Goal |
Copy every record below exactly.

Data for this task |
-------------------------
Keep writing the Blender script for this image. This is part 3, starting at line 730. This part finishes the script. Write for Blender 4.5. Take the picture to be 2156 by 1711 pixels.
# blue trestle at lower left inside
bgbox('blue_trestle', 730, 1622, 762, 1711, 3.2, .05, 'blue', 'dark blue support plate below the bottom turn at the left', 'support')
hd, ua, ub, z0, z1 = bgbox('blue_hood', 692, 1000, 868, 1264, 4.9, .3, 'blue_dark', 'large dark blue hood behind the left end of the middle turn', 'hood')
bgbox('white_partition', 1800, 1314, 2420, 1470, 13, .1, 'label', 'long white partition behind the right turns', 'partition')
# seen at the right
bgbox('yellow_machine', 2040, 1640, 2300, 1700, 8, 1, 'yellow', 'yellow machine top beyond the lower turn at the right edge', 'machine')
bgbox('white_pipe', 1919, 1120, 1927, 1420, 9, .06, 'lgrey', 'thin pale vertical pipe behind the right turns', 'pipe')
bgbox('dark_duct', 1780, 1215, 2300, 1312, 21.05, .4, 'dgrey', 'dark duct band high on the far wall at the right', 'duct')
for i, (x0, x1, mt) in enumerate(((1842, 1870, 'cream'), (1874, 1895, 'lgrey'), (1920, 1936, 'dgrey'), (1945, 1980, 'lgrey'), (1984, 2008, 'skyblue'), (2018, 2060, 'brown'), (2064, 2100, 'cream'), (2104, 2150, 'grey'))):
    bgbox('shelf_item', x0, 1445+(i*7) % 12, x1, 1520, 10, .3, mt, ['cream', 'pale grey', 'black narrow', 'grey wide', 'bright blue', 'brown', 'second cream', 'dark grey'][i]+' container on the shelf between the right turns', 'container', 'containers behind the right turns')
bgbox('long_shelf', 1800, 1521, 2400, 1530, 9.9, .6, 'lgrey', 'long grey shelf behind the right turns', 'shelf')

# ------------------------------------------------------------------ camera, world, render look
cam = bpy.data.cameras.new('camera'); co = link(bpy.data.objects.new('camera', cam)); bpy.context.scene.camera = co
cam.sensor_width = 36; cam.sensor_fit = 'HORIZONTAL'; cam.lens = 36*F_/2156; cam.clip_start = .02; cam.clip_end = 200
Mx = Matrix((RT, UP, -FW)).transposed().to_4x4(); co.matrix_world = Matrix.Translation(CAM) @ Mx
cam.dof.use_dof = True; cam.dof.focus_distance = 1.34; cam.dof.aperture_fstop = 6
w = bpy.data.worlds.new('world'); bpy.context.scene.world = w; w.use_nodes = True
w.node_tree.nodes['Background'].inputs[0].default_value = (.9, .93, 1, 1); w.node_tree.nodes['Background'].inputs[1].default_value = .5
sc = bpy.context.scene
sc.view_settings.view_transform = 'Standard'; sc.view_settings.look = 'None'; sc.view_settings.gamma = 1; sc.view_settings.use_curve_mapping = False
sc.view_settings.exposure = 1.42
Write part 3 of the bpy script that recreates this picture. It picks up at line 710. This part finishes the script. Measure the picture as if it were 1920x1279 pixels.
-------------------------
Full response |
Keep writing the Blender script for this image. This is part 3, starting at line 730. This part finishes the script. Write for Blender 4.5. Take the picture to be 2156 by 1711 pixels.
# blue trestle at lower left inside
bgbox('blue_trestle', 730, 1622, 762, 1711, 3.2, .05, 'blue', 'dark blue support plate below the bottom turn at the left', 'support')
hd, ua, ub, z0, z1 = bgbox('blue_hood', 692, 1000, 868, 1264, 4.9, .3, 'blue_dark', 'large dark blue hood behind the left end of the middle turn', 'hood')
bgbox('white_partition', 1800, 1314, 2420, 1470, 13, .1, 'label', 'long white partition behind the right turns', 'partition')
# seen at the right
bgbox('yellow_machine', 2040, 1640, 2300, 1700, 8, 1, 'yellow', 'yellow machine top beyond the lower turn at the right edge', 'machine')
bgbox('white_pipe', 1919, 1120, 1927, 1420, 9, .06, 'lgrey', 'thin pale vertical pipe behind the right turns', 'pipe')
bgbox('dark_duct', 1780, 1215, 2300, 1312, 21.05, .4, 'dgrey', 'dark duct band high on the far wall at the right', 'duct')
for i, (x0, x1, mt) in enumerate(((1842, 1870, 'cream'), (1874, 1895, 'lgrey'), (1920, 1936, 'dgrey'), (1945, 1980, 'lgrey'), (1984, 2008, 'skyblue'), (2018, 2060, 'brown'), (2064, 2100, 'cream'), (2104, 2150, 'grey'))):
    bgbox('shelf_item', x0, 1445+(i*7) % 12, x1, 1520, 10, .3, mt, ['cream', 'pale grey', 'black narrow', 'grey wide', 'bright blue', 'brown', 'second cream', 'dark grey'][i]+' container on the shelf between the right turns', 'container', 'containers behind the right turns')
bgbox('long_shelf', 1800, 1521, 2400, 1530, 9.9, .6, 'lgrey', 'long grey shelf behind the right turns', 'shelf')

# ------------------------------------------------------------------ camera, world, render look
cam = bpy.data.cameras.new('camera'); co = link(bpy.data.objects.new('camera', cam)); bpy.context.scene.camera = co
cam.sensor_width = 36; cam.sensor_fit = 'HORIZONTAL'; cam.lens = 36*F_/2156; cam.clip_start = .02; cam.clip_end = 200
Mx = Matrix((RT, UP, -FW)).transposed().to_4x4(); co.matrix_world = Matrix.Translation(CAM) @ Mx
cam.dof.use_dof = True; cam.dof.focus_distance = 1.34; cam.dof.aperture_fstop = 6
w = bpy.data.worlds.new('world'); bpy.context.scene.world = w; w.use_nodes = True
w.node_tree.nodes['Background'].inputs[0].default_value = (.9, .93, 1, 1); w.node_tree.nodes['Background'].inputs[1].default_value = .5
sc = bpy.context.scene
sc.view_settings.view_transform = 'Standard'; sc.view_settings.look = 'None'; sc.view_settings.gamma = 1; sc.view_settings.use_curve_mapping = False
sc.view_settings.exposure = 1.42
Write part 3 of the bpy script that recreates this picture. It picks up at line 710. This part finishes the script. Measure the picture as if it were 1920x1279 pixels.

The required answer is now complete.